## BEGIN

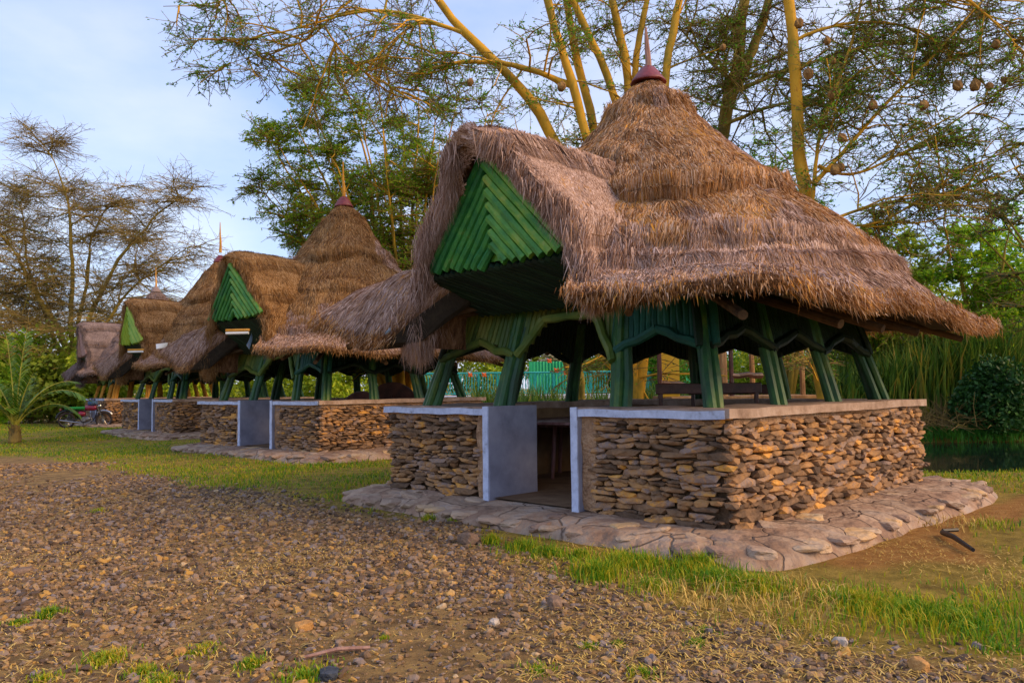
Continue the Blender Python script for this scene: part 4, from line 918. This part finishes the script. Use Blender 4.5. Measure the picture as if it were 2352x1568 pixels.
gb(110,900,56,200,'leaf_dark','low dark hedge behind the motorcycle',n=5000,ls=.14)
gb(760,838,46,260,'leaf_lime','lime bush filling the gap behind the tipped tabletops',n=9000,ls=.12)
gb(870,800,50,240,'leaf_lime','yellow-green bush seen under the joined eaves of the two nearest shelters',n=8000,ls=.12)
gb(1010,790,58,220,'leaf_olive','feathery olive bush above the left part of the teal railing',n=9000,ls=.13)
gb(1130,800,60,220,'leaf_lime','yellow-green bush above the middle of the teal railing',n=9000,ls=.13)
gb(1220,740,70,200,'leaf_olive','brown-green tree clump left of the pale stone stack',n=8000,ls=.15)
gb(1390,745,56,240,'leaf_olive','pale green bush right of the pale stone stack',n=10000,ls=.12)
gb(1500,740,50,200,'leaf','mid green bush behind the yellow wall',n=9000,ls=.12)
gb(1640,770,40,240,'leaf','green bush dotted with orange blooms behind the timber posts',n=12000,ls=.09)
gb(1760,780,37,200,'leaf_lime','sunlit bush between the right-hand legs of the nearest shelter',n=10000,ls=.09)
gb(1880,770,36,240,'leaf_olive','tangled olive bush behind the right end of the coping',n=12000,ls=.09)
gb(2020,800,34,220,'leaf_lime','yellow-green bush under the right tip of the eave',n=12000,ls=.085)
gb(2150,690,38,260,'leaf_mid','olive bush behind the reeds',n=12000,ls=.10)
gb(2300,560,40,330,'leaf_mid','tall green thicket at the right edge behind the shrub',n=18000,ls=.12,lumps=16)
gb(2020,590,46,420,'leaf_lime','broad thicket forming the skyline right of the eave',n=26000,ls=.13,lumps=18)
gb(520,880,75,500,'leaf_olive','long low thicket far behind the third shelter',n=9000,ls=.2,lumps=16)
# reeds
def reeds(label,x0,x1,d0,d1,n,hz,name='reeds',leaf='reed'):
    x=rng.uniform(x0,x1,n); d=rng.uniform(d0,d1,n); X_=np.array([at(a,900,d=1).x for a in (0,2352)]); px=X_[0]+(X_[1]-X_[0])*x/2352
    P=np.stack([px*d,d],1); pt=noise(np.stack([P[:,0],P[:,1],0*P[:,0]],1),.7,2)
    h=rng.uniform(hz*.45,hz,n)*(1+.28*pt); mb=MB(); V,T=grass_blades(P,h,W=rng.uniform(.02,.05,n),bend=.30,base=np.maximum(height(P[:,0],P[:,1]),-.3)); mb.add(V,T)
    return tag(mb.build(name,M[leaf]),label,'reeds',kind='stuff')
reeds('tall green and rust reeds along the far river bank',1890,2420,28.3,32.5,9000,4.3)
reeds('tall dry-tipped grass standing behind the nearest shelter',1080,1900,31,40,7000,2.0,name='tall_grass')
# dead brush pile
root=empty('dead_brush',base(2150,27.2,-.05),0,'heap of bare dead twigs at the water edge beside the dark shrub','brush')
P=rng.normal(0,1,(420,3))*[.75,.5,.1]+[0,0,.2]; dd=rng.normal(0,1,(420,3)); dd[:,2]=np.abs(dd[:,2])*1.1; dd/=np.linalg.norm(dd,axis=1,keepdims=True); l=rng.uniform(.5,1.5,(420,1))
PL=np.stack([P,P+dd*l*.5+rng.normal(0,.06,(420,3)),P+dd*l+np.array([0,0,-.15])],1); V,Q=tubes(PL,np.array([[.014,.010,.005]])*np.ones((420,1)),4); mb=MB(); mb.add(V,Q); mb.build('dead_twigs',M['twig'],root)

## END

Pull out all lines from the listing that contain the string "part".

Continue the Blender Python script for this scene: part 4, from line 918. This part finishes the script. Use Blender 4.5. Measure the picture as if it were 2352x1568 pixels.
gb(1010,790,58,220,'leaf_olive','feathery olive bush above the left part of the teal railing',n=9000,ls=.13)